Matériau extrêmement rare à l’état naturel sur Terre, le tritium est l’un des deux isotopes de l’hydrogène nécessaires au fonctionnement d’un réacteur à fusion nucléaire. Créée fin 2022, la start-up européenne Gauss Fusion a donc fait de la maîtrise du système de couverture du production du tritium l’une de ses priorités stratégiques en vue de la construction d’un réacteur à fusion en Europe à l’horizon 2040.
Produire du tritium
À l’heure de passer aux travaux pratiques, l’entreprise de 40 salariés vient se signer un contrat de R&D avec l’industriel Alsymex, basé près de Bordeaux, qui est aussi l’un de ses cinq actionnaires avec Bruker et RI (Allemagne), Idom (Espagne) et ASG (Italie). Tous sont des fournisseurs stratégiques du projet de réacteur thermonucléaire expérimental international (Iter). « L’enjeu de ce contrat est d’étudier et expérimenter les technologies pour collecter, mesurer et générer du tritium dans le cadre d’une boucle fermée permettant d’en produire un peu plus que la quantité consommée », explique à La Tribune Frédéric Bordry, le directeur technique de Gauss Fusion.
La start-up paiera quelques millions d’euros à Alsymex pour bénéficier de son expertise et installera une première équipe d’ingénieurs à Bordeaux courant 2026. « Le succès des centrales de fusion dépendra de la possibilité de fabriquer des composants clés dans des conditions réelles », pointe Olivier Huet, PDG d’Alsymex. L’ETI, qui emploie 650 salariés pour une centaine de millions d’euros de chiffre d’affaires, est spécialisée dans ces matériaux capables de résister à des pressions et températures extrêmes.
La course à la fusion bat son plein
« Ce contrat est la première pierre que l’on pose à Bordeaux avec l’ambition d’y créer un centre d’excellence sur le tritium et, à terme, d’être en mesure de produire et de vendre du tritium à d’autres entreprises à des prix raisonnables », ajoute Frédéric Bordry. Car Gauss Fusion est loin d’être seule dans la course internationale à la fusion nucléaire. En France, Renaissance Fusion table sur un premier démonstrateur dès 2030 tandis que GenF, soutenue par Thales, vient d’annoncer son ancrage à Bordeaux pour bénéficier d’un accès à l’infrastructure clé qu’est le laser méga-joule. De quoi positionner fortement la région bordelaise sur la carte de la fusion nucléaire.

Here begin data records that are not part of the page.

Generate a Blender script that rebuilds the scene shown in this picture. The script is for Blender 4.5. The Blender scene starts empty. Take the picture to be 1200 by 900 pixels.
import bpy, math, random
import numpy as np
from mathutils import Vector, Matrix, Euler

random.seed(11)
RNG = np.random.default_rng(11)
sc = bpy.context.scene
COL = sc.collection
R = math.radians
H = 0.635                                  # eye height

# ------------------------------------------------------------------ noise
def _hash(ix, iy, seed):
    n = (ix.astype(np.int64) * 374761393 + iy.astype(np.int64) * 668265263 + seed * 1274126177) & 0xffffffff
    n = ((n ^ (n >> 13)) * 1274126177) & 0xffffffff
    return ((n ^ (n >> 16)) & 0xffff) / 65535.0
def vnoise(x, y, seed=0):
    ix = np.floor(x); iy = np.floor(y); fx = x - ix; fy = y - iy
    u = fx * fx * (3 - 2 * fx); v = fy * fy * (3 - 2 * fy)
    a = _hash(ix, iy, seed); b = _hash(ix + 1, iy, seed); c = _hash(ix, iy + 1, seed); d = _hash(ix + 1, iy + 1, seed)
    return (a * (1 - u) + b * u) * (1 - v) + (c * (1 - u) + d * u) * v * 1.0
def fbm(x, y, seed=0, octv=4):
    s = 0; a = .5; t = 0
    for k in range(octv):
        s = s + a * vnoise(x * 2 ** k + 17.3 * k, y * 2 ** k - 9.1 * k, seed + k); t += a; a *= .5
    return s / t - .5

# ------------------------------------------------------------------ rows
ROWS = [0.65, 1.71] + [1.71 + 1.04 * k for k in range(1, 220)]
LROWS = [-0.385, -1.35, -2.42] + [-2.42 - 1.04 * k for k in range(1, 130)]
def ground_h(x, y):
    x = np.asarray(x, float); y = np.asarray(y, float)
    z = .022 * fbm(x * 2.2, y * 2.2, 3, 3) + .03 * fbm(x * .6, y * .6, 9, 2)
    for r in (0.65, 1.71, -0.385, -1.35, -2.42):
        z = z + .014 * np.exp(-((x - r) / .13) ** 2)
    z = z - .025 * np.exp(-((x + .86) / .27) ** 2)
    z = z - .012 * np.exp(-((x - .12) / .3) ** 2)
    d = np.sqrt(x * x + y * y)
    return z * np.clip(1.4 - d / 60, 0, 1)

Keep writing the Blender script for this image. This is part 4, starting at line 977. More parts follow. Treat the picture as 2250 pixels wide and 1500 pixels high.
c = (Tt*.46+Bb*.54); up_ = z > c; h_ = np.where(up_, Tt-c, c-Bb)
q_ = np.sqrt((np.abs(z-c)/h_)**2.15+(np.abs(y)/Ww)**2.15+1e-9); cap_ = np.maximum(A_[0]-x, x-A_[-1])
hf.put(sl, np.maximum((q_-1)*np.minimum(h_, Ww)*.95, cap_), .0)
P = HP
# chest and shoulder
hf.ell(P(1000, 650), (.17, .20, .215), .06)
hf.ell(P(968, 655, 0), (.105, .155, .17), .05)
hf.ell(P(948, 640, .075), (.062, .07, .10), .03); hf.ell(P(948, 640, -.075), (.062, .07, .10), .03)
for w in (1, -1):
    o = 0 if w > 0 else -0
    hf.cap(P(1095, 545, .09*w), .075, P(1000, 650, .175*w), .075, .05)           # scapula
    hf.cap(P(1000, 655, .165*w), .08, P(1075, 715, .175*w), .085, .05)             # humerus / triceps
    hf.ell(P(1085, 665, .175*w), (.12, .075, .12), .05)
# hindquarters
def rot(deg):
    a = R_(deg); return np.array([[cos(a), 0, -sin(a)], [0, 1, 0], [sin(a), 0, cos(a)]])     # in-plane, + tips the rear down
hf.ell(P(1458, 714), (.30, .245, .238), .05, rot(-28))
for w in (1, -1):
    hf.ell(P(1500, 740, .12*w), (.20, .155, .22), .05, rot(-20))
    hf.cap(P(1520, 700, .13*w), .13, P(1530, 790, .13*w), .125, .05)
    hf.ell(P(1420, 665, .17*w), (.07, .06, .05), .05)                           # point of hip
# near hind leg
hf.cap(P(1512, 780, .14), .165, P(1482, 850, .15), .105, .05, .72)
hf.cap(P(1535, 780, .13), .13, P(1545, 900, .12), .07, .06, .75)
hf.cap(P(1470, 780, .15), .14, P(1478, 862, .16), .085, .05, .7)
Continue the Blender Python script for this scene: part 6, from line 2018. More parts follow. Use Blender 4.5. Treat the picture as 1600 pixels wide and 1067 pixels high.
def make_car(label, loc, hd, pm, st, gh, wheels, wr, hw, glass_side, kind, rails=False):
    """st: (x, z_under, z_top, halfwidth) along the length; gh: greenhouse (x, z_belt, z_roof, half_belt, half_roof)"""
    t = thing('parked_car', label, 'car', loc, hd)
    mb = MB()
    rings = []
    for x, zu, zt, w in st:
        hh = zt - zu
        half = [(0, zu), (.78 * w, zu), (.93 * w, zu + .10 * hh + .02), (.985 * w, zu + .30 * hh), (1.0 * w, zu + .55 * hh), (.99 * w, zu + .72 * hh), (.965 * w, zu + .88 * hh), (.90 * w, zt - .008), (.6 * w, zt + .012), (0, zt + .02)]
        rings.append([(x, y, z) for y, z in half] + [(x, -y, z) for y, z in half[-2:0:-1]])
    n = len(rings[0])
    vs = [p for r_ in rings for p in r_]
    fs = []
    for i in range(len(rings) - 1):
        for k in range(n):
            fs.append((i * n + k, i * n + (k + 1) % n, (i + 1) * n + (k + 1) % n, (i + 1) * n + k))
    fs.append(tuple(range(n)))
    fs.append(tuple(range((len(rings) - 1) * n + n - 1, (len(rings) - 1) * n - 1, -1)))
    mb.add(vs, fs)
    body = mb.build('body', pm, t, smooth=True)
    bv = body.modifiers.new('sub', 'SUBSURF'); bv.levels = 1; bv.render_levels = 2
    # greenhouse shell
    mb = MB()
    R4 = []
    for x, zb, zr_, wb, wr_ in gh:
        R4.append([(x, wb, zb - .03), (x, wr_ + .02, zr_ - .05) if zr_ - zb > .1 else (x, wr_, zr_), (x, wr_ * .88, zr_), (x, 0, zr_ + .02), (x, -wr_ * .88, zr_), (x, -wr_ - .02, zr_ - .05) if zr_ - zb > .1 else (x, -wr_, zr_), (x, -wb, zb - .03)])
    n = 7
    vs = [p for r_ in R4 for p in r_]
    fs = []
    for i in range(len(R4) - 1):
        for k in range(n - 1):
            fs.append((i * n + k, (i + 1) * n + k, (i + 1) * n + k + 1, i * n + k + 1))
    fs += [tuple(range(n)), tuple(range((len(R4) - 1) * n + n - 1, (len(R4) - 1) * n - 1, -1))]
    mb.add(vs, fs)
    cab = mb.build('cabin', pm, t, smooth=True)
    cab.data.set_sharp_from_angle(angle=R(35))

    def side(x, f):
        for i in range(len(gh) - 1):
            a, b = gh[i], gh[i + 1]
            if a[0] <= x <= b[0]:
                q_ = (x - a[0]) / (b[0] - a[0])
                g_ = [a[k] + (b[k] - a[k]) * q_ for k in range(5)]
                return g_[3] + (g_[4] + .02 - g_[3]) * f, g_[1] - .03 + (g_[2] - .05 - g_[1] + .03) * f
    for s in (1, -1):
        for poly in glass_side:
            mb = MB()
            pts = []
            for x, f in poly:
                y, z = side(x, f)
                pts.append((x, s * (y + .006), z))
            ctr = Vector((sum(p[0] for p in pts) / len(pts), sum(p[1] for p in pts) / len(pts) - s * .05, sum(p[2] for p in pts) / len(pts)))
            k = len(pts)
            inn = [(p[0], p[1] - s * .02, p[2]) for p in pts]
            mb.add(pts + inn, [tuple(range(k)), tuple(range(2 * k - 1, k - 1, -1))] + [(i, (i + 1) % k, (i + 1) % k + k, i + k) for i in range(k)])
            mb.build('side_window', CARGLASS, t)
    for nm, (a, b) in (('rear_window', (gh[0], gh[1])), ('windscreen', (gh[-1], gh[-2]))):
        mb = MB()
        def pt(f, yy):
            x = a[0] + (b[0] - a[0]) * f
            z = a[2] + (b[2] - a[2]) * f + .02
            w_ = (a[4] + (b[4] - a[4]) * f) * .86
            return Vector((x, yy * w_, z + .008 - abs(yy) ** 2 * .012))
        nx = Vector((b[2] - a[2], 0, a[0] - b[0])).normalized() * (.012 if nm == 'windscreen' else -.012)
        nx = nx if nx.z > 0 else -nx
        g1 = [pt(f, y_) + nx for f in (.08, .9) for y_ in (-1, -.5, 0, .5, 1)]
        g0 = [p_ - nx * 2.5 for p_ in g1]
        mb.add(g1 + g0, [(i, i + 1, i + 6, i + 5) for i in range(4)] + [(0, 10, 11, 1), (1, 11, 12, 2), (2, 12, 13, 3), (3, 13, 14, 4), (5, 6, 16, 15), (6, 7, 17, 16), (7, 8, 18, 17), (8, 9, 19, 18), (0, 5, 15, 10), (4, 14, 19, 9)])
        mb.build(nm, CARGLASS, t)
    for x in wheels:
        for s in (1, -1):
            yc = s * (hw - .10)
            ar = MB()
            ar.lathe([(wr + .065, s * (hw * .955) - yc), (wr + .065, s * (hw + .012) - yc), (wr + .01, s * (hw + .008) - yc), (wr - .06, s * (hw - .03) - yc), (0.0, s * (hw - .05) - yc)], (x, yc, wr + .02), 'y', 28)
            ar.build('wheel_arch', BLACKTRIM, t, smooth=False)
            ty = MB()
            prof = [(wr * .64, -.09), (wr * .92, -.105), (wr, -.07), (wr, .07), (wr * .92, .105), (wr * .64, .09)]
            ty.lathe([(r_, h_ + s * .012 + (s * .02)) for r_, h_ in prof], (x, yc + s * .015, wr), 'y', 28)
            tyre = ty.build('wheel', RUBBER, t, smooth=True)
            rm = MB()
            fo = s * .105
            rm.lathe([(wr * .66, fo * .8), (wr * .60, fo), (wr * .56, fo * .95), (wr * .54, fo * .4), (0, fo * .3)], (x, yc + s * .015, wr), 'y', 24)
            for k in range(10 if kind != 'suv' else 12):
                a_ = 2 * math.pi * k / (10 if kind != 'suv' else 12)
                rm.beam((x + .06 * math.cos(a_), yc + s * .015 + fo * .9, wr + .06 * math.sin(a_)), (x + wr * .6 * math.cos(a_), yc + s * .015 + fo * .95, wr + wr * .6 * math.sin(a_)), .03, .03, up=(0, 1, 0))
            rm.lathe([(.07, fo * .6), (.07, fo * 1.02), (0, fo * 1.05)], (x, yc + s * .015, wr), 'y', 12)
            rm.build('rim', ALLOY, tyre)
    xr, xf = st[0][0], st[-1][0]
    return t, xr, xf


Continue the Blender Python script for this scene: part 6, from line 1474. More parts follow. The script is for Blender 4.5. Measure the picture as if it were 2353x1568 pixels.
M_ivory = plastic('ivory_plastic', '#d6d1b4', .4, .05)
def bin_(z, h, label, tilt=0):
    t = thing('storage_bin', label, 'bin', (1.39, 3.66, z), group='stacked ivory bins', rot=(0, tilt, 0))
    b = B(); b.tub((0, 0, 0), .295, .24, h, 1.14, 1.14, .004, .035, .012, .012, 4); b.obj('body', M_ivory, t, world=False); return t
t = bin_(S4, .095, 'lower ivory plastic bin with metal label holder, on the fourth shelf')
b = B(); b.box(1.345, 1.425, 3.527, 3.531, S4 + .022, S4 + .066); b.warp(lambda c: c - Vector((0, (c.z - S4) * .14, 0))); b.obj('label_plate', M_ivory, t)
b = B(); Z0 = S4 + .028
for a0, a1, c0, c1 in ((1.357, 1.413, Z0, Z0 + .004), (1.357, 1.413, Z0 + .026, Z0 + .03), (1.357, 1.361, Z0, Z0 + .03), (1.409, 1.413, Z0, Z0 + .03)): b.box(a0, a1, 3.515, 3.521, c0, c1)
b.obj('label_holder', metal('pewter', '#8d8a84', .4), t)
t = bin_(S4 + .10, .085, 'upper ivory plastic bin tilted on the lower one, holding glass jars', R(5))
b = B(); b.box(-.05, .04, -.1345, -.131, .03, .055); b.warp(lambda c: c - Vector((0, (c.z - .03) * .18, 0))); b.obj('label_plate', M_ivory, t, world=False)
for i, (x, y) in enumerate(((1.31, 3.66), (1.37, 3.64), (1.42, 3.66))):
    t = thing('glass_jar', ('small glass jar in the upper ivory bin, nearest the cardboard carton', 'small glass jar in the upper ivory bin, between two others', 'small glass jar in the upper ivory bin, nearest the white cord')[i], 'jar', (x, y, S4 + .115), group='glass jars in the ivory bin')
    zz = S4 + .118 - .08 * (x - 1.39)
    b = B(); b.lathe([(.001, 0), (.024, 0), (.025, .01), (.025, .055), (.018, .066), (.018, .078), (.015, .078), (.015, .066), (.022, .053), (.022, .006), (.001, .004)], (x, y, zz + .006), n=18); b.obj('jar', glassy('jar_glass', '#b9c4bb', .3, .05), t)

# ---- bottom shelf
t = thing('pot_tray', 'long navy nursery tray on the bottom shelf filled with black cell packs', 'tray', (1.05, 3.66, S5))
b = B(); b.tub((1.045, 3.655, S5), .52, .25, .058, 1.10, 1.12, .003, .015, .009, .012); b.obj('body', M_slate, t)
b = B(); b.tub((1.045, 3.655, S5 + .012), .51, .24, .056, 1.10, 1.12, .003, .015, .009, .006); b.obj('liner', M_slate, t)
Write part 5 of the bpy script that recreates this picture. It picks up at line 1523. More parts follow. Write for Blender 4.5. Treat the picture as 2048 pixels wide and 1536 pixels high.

Mais d’autres concurrentes internationales, souvent déjà très fortement capitalisées, sont aussi engagées dans la course à l’instar de Marvel Fusion et Focused Energy en Allemagne et de General Fusion, Shine Technology ou encore Commonwealth Fusion System, qui a déjà levé près de deux milliards d’euros, aux États-Unis.
Un premier réacteur en 2040 ?
Pour Frédérick Bordry, « cette concurrence est une bonne chose puisque la fusion nucléaire, qui proposera une énergie stable, propre et modulable, sera incontournable aux côtés des énergies renouvelables ». De son côté, Gauss Fusion prévoit d’achever fin 2025 son rapport de conception son futur réacteur avant d’entrer dans une phase de prototypage d’éléments individuels puis d’amorcer l’étape d’assemblage puis de construction d’un premier réacteur en Europe avec 2040 en ligne de mire.
« L’ADN industriel et européen de Gauss Fusion est un avantage dans cette compétition même s’il ne faut pas promettre n’importe quoi : il faudra au moins quinze ou vingt ans pour développer un réacteur à fusion », observe le directeur technique. Un clin d’œil à peine masqué aux promesses de la start-up américaine Helion, soutenue par une brochette de milliardaires, qui affirme pouvoir produire de l’électricité à partir d’un réacteur à fusion de 50 mégawatts de puissance dès 2028.